Espectacular. Fue como cuando aquel adolescente se asombró de ser al reflejarse en el estanque, como dijera Octavio Paz. No pude menos que permanecer aprehendido a ese caldo soberbio, ni tan espeso que medio se suspendiera en el paladar, y ni tan enjuto que se escurriera sin remedio por los intersticios de las papilas gustativas. El que yo le digo se dejaba acariciar pero sin desbordes en el exceso, permitía el deleite del misterio de su cocción con base en huesos de cerdo, variedad sinaloense del tonkotsu japonés, pero sin llegar a la espesura lechosa, y sin embargo con un regalo ligero de grasa, casi imperceptible, lo suficiente para saber sobre la presencia fantasmal de proteínas y un dejillo oriental personificado en el sutil sabor del miso, un condimento de origen nipón en forma de pasta aromatizada a partir de semillas y algas, que Miguel Taniyama elabora desde la equina de la nostalgia por la cocina hogareña.
Degustar un ramen, en apego a la ley de mi propia mismidad, es primero meter la cuchara en el bol y descubrir de qué caldo hablamos, porque de repente los toppings pudieran distraer la atención como un flashazo y allí nos veríamos dándole matarile a las lonjas de lomo de cerdo, al pollo, a los camarones o al pulpo, que por cierto es la variedad de proteínas con que Miguel corona su sopa. A mí me gusta empezar por el caldo y de su consistencia depende que yo diga me lo quedo, o lo contrario. Lo otro que no me permito, como muchos que yo me sé, es exprimirle limón sin siquiera saber si el niño se llama Jorge, pues estaría cometiendo un crimen, o un ‘caldicidio’, al acidificar el líquido sin haberme aventurado por los enigmas de su composición. Y pues me lo quedé. Obvio.
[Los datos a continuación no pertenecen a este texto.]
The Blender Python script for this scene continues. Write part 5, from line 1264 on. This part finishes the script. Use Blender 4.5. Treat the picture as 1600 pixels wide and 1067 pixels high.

Con el paladar francamente extasiado por el caldo, quise llevar los palillos a los coquetos toppings, pero opté por seguir con un sorbo de fideos, cocinados al dente, y enseguida empecé a combinarlos, ya con una loncha de lomo de cerdo, con pulpo o con pollo. Y así. Desde luego que en la superficie también sobresalían el verdor oscuro de las tirillas del alga wakame y las dos infaltables mitades de huevo a moderada cocción, mientras que el centro del bol estaba provisto con una pizca de shichimi, que aunque lo pudiésemos resumir como chile, en realidad se trata de una mezcla japonesa de siete especias. Miguel regionaliza su ramen con cortes de chayote, papa, zanahoria y calabaza. Pero quizá ni siquiera sea correcto decir ‘regionaliza’, porque aquí, en Japón o en donde sea, el ramen lleva la firma de la casa que lo prepara. Dígase entonces que se trata del ramen de Miguel Taniyama.
Me atrevo a sugerir que reduzcan la porción de fideos en el bol, dado que su esponjosidad absorbe mucho el caldo y al cabo de unos 10 minutos te quedas con la cuchara vacía. Digo yo que el restaurante denominado Clan Taniyama – “cocina de familia”, ubicado en el Paseo del Ángel, de Culiacán, sirve un ramen delicioso y con real abolengo japonés. Como que ya es hora de trascender la sopa Maruchan, que no es más que un conglomerado gomoso, insípido y hasta dañino, por este ramen que tiene un costo accesible: la orden cuesta $200.00. Pero también se puede pedir una media orden. Y es todo.